There’s this expectation that college is supposed to be the best four years of your life. So to feel like I couldn’t connect to these amazing people at this amazing institution spurred a “What is wrong with me?” mind-set.
(...)
Each "like" was an affirmation that people wanted to see me happy, adding more pressure to actually be happy. When you post something sad or depressing you get no support, no comments. Posting "happy" photos does the very opposite of what we want. I haven't done a photo like that in over two-and-a-half years.
Izzy Grinspan asks 7 college students about the discourses of maintaining an Instagram account. Interesting insights into the political economy of happiness and how early the pressure starts for many in North America.

Facebook Domestication

It’s not just women’s use that maintains gender differences. Many of the young men I’ve spoken to also describe how their use of Facebook serves to maintain established social norms.
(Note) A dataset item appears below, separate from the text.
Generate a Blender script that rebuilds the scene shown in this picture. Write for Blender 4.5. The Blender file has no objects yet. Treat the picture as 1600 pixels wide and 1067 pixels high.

For example, many tell me they have multiple Facebook accounts, and while there are multiple reasons for this, from ‘practice’ accounts to fake profiles where they pose as women, many describe how their use of multiple Facebook accounts is used to perpetuate gender segregation through a practice I call ‘Digital Purdah.’
Emrys Shoemaker shares some findings of his ongoing research on mobile and Internet use in Pakistan. A lot of food for thought and discussion!

Academia
Freedom from self-imposed metrified tyranny: some thoughts on the moral psychology of self-tracking

But I still think many of the critics misunderstand exactly what’s going on here. I think cessation of self-tracking is an enormously important empirical topic, without which discussion of self-tracking will inevitably remain prone to over-generalisation. We also need longitudinal qualitative studies of self-tracking, serious and extended versions of the auto-ethnographic reflections I’ve tried to outline here, in order to better understand how these activities unfold temporally in a way able to change both the person and the activity.
Mark Carrigan shares some broader reflections on the complexities of 'self-tracking' and indicates that simple sociological theorizing or 'big data' metrified approaches will yield limited insights into the phenomenon.